**WHAT TO PRODUCE:** Copy every line of the data exactly, leaving nothing out.

● ● ● ● ●

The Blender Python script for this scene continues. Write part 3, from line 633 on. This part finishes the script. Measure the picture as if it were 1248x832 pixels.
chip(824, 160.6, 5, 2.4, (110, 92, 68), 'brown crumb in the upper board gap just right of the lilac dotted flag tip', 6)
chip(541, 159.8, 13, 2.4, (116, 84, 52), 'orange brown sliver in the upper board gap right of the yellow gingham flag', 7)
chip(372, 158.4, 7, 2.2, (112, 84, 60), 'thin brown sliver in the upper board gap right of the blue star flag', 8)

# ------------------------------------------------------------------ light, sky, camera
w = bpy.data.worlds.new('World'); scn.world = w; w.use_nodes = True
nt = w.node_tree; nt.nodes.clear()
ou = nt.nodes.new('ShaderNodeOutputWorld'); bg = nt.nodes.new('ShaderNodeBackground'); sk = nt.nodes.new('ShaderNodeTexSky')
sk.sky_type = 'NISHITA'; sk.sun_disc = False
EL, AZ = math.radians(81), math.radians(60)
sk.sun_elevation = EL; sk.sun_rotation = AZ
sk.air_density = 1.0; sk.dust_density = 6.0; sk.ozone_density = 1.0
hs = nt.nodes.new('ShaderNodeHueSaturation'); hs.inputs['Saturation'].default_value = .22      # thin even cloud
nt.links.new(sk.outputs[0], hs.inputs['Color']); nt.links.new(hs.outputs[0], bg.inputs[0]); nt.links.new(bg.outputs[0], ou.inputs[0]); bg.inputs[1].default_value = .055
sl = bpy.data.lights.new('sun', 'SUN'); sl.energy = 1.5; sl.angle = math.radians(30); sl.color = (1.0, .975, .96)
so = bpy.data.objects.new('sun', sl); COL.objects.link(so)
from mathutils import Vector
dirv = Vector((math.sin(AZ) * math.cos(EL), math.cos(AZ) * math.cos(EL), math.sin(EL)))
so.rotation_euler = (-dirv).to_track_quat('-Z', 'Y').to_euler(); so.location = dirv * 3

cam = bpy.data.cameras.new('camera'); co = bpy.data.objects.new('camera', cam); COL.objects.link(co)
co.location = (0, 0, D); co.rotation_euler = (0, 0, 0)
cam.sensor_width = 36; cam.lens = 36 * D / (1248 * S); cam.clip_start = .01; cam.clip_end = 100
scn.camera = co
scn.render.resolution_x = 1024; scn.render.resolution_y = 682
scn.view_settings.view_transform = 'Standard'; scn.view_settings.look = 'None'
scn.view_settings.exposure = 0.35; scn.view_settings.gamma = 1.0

● ● ● ● ●

**SOLUTION FOR THIS PROBLEM:**
The Blender Python script for this scene continues. Write part 3, from line 633 on. This part finishes the script. Measure the picture as if it were 1248x832 pixels.
chip(824, 160.6, 5, 2.4, (110, 92, 68), 'brown crumb in the upper board gap just right of the lilac dotted flag tip', 6)
chip(541, 159.8, 13, 2.4, (116, 84, 52), 'orange brown sliver in the upper board gap right of the yellow gingham flag', 7)
chip(372, 158.4, 7, 2.2, (112, 84, 60), 'thin brown sliver in the upper board gap right of the blue star flag', 8)

# ------------------------------------------------------------------ light, sky, camera
w = bpy.data.worlds.new('World'); scn.world = w; w.use_nodes = True
nt = w.node_tree; nt.nodes.clear()
ou = nt.nodes.new('ShaderNodeOutputWorld'); bg = nt.nodes.new('ShaderNodeBackground'); sk = nt.nodes.new('ShaderNodeTexSky')
sk.sky_type = 'NISHITA'; sk.sun_disc = False
EL, AZ = math.radians(81), math.radians(60)
sk.sun_elevation = EL; sk.sun_rotation = AZ
sk.air_density = 1.0; sk.dust_density = 6.0; sk.ozone_density = 1.0
hs = nt.nodes.new('ShaderNodeHueSaturation'); hs.inputs['Saturation'].default_value = .22      # thin even cloud
nt.links.new(sk.outputs[0], hs.inputs['Color']); nt.links.new(hs.outputs[0], bg.inputs[0]); nt.links.new(bg.outputs[0], ou.inputs[0]); bg.inputs[1].default_value = .055
sl = bpy.data.lights.new('sun', 'SUN'); sl.energy = 1.5; sl.angle = math.radians(30); sl.color = (1.0, .975, .96)
so = bpy.data.objects.new('sun', sl); COL.objects.link(so)
from mathutils import Vector
dirv = Vector((math.sin(AZ) * math.cos(EL), math.cos(AZ) * math.cos(EL), math.sin(EL)))
so.rotation_euler = (-dirv).to_track_quat('-Z', 'Y').to_euler(); so.location = dirv * 3

cam = bpy.data.cameras.new('camera'); co = bpy.data.objects.new('camera', cam); COL.objects.link(co)
co.location = (0, 0, D); co.rotation_euler = (0, 0, 0)
cam.sensor_width = 36; cam.lens = 36 * D / (1248 * S); cam.clip_start = .01; cam.clip_end = 100
scn.camera = co
scn.render.resolution_x = 1024; scn.render.resolution_y = 682
scn.view_settings.view_transform = 'Standard'; scn.view_settings.look = 'None'
scn.view_settings.exposure = 0.35; scn.view_settings.gamma = 1.0